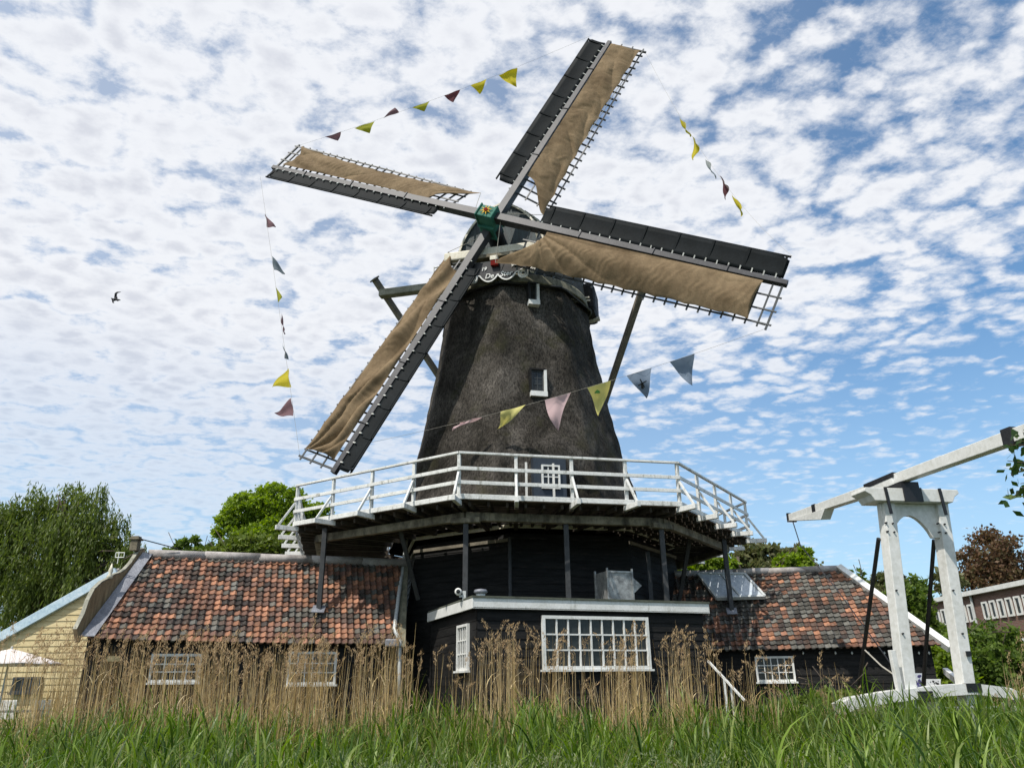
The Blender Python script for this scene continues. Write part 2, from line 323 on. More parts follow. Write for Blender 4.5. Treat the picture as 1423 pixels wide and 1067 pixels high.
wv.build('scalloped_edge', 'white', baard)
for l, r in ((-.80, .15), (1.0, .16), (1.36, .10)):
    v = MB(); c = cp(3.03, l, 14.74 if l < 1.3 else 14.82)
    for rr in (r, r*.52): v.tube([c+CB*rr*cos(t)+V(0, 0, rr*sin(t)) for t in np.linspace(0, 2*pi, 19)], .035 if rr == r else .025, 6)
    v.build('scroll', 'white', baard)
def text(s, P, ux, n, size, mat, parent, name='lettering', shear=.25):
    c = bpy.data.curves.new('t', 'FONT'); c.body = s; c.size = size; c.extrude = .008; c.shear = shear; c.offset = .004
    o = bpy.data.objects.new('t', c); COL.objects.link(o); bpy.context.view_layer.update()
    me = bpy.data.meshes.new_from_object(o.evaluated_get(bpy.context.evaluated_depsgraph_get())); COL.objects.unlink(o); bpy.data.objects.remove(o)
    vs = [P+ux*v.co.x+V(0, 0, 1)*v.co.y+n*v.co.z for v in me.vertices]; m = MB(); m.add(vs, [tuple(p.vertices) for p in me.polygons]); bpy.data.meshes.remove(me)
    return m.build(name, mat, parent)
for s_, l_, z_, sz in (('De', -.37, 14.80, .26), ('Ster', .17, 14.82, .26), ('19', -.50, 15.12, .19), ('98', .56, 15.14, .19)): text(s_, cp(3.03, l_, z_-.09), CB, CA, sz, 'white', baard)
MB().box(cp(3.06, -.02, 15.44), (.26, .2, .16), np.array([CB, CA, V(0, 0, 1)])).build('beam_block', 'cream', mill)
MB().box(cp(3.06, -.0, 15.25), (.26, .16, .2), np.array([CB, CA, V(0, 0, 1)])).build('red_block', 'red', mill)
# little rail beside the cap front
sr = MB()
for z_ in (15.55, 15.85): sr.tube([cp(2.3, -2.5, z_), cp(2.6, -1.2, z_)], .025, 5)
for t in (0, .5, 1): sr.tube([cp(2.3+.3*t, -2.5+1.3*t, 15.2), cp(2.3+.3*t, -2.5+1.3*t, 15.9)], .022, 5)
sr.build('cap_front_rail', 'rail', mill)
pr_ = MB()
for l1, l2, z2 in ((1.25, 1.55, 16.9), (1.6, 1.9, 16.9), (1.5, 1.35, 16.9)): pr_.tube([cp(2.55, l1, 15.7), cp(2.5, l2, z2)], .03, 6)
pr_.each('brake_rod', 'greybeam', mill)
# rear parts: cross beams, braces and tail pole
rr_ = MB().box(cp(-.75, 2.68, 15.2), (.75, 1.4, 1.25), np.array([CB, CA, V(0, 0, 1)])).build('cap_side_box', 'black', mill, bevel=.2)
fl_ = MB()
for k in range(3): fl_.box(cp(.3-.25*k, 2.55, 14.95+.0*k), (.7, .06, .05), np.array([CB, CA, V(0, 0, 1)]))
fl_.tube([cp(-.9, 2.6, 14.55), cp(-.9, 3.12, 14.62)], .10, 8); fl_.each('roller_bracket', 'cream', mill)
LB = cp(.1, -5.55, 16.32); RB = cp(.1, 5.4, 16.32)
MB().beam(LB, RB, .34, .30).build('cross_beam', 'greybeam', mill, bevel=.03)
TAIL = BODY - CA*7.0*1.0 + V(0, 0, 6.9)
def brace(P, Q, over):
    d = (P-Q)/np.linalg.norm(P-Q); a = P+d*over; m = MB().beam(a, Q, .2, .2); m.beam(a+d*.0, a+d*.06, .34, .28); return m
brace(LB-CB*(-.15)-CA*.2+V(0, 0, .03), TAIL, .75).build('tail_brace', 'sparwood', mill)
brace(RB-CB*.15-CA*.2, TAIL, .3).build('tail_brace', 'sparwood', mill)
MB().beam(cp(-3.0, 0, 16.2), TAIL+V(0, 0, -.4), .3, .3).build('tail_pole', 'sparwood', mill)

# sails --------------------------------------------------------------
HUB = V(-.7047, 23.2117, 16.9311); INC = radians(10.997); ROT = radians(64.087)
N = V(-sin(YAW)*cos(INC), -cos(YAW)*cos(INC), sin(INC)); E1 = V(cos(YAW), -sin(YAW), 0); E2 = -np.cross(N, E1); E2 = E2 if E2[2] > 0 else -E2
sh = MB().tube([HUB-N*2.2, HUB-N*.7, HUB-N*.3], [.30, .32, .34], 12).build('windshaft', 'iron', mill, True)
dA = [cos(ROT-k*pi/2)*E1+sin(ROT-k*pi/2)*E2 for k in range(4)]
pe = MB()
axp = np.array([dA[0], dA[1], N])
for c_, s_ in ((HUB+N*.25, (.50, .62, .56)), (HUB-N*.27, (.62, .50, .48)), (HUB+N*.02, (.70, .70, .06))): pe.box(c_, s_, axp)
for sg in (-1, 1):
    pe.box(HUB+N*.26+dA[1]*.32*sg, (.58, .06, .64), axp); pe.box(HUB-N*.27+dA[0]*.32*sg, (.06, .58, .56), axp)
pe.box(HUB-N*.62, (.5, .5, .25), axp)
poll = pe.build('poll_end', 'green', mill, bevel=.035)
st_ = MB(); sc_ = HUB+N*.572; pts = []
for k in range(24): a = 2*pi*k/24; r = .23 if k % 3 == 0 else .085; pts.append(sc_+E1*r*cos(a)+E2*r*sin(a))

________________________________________

▸ EXERCISE BRIEF: Except for the pictures, reproduce every line exactly.

▸ FINISHED ANSWER:
The Blender Python script for this scene continues. Write part 2, from line 323 on. More parts follow. Write for Blender 4.5. Treat the picture as 1423 pixels wide and 1067 pixels high.
wv.build('scalloped_edge', 'white', baard)
for l, r in ((-.80, .15), (1.0, .16), (1.36, .10)):
    v = MB(); c = cp(3.03, l, 14.74 if l < 1.3 else 14.82)
    for rr in (r, r*.52): v.tube([c+CB*rr*cos(t)+V(0, 0, rr*sin(t)) for t in np.linspace(0, 2*pi, 19)], .035 if rr == r else .025, 6)
    v.build('scroll', 'white', baard)
def text(s, P, ux, n, size, mat, parent, name='lettering', shear=.25):
    c = bpy.data.curves.new('t', 'FONT'); c.body = s; c.size = size; c.extrude = .008; c.shear = shear; c.offset = .004
    o = bpy.data.objects.new('t', c); COL.objects.link(o); bpy.context.view_layer.update()
    me = bpy.data.meshes.new_from_object(o.evaluated_get(bpy.context.evaluated_depsgraph_get())); COL.objects.unlink(o); bpy.data.objects.remove(o)
    vs = [P+ux*v.co.x+V(0, 0, 1)*v.co.y+n*v.co.z for v in me.vertices]; m = MB(); m.add(vs, [tuple(p.vertices) for p in me.polygons]); bpy.data.meshes.remove(me)
    return m.build(name, mat, parent)
for s_, l_, z_, sz in (('De', -.37, 14.80, .26), ('Ster', .17, 14.82, .26), ('19', -.50, 15.12, .19), ('98', .56, 15.14, .19)): text(s_, cp(3.03, l_, z_-.09), CB, CA, sz, 'white', baard)
MB().box(cp(3.06, -.02, 15.44), (.26, .2, .16), np.array([CB, CA, V(0, 0, 1)])).build('beam_block', 'cream', mill)
MB().box(cp(3.06, -.0, 15.25), (.26, .16, .2), np.array([CB, CA, V(0, 0, 1)])).build('red_block', 'red', mill)
# little rail beside the cap front
sr = MB()
for z_ in (15.55, 15.85): sr.tube([cp(2.3, -2.5, z_), cp(2.6, -1.2, z_)], .025, 5)
for t in (0, .5, 1): sr.tube([cp(2.3+.3*t, -2.5+1.3*t, 15.2), cp(2.3+.3*t, -2.5+1.3*t, 15.9)], .022, 5)
sr.build('cap_front_rail', 'rail', mill)
pr_ = MB()
for l1, l2, z2 in ((1.25, 1.55, 16.9), (1.6, 1.9, 16.9), (1.5, 1.35, 16.9)): pr_.tube([cp(2.55, l1, 15.7), cp(2.5, l2, z2)], .03, 6)
pr_.each('brake_rod', 'greybeam', mill)
# rear parts: cross beams, braces and tail pole
rr_ = MB().box(cp(-.75, 2.68, 15.2), (.75, 1.4, 1.25), np.array([CB, CA, V(0, 0, 1)])).build('cap_side_box', 'black', mill, bevel=.2)
fl_ = MB()
for k in range(3): fl_.box(cp(.3-.25*k, 2.55, 14.95+.0*k), (.7, .06, .05), np.array([CB, CA, V(0, 0, 1)]))
fl_.tube([cp(-.9, 2.6, 14.55), cp(-.9, 3.12, 14.62)], .10, 8); fl_.each('roller_bracket', 'cream', mill)
LB = cp(.1, -5.55, 16.32); RB = cp(.1, 5.4, 16.32)
MB().beam(LB, RB, .34, .30).build('cross_beam', 'greybeam', mill, bevel=.03)
TAIL = BODY - CA*7.0*1.0 + V(0, 0, 6.9)
def brace(P, Q, over):
    d = (P-Q)/np.linalg.norm(P-Q); a = P+d*over; m = MB().beam(a, Q, .2, .2); m.beam(a+d*.0, a+d*.06, .34, .28); return m
brace(LB-CB*(-.15)-CA*.2+V(0, 0, .03), TAIL, .75).build('tail_brace', 'sparwood', mill)
brace(RB-CB*.15-CA*.2, TAIL, .3).build('tail_brace', 'sparwood', mill)
MB().beam(cp(-3.0, 0, 16.2), TAIL+V(0, 0, -.4), .3, .3).build('tail_pole', 'sparwood', mill)

# sails --------------------------------------------------------------
HUB = V(-.7047, 23.2117, 16.9311); INC = radians(10.997); ROT = radians(64.087)
N = V(-sin(YAW)*cos(INC), -cos(YAW)*cos(INC), sin(INC)); E1 = V(cos(YAW), -sin(YAW), 0); E2 = -np.cross(N, E1); E2 = E2 if E2[2] > 0 else -E2
sh = MB().tube([HUB-N*2.2, HUB-N*.7, HUB-N*.3], [.30, .32, .34], 12).build('windshaft', 'iron', mill, True)
dA = [cos(ROT-k*pi/2)*E1+sin(ROT-k*pi/2)*E2 for k in range(4)]
pe = MB()
axp = np.array([dA[0], dA[1], N])
for c_, s_ in ((HUB+N*.25, (.50, .62, .56)), (HUB-N*.27, (.62, .50, .48)), (HUB+N*.02, (.70, .70, .06))): pe.box(c_, s_, axp)
for sg in (-1, 1):
    pe.box(HUB+N*.26+dA[1]*.32*sg, (.58, .06, .64), axp); pe.box(HUB-N*.27+dA[0]*.32*sg, (.06, .58, .56), axp)
pe.box(HUB-N*.62, (.5, .5, .25), axp)
poll = pe.build('poll_end', 'green', mill, bevel=.035)
st_ = MB(); sc_ = HUB+N*.572; pts = []
for k in range(24): a = 2*pi*k/24; r = .23 if k % 3 == 0 else .085; pts.append(sc_+E1*r*cos(a)+E2*r*sin(a))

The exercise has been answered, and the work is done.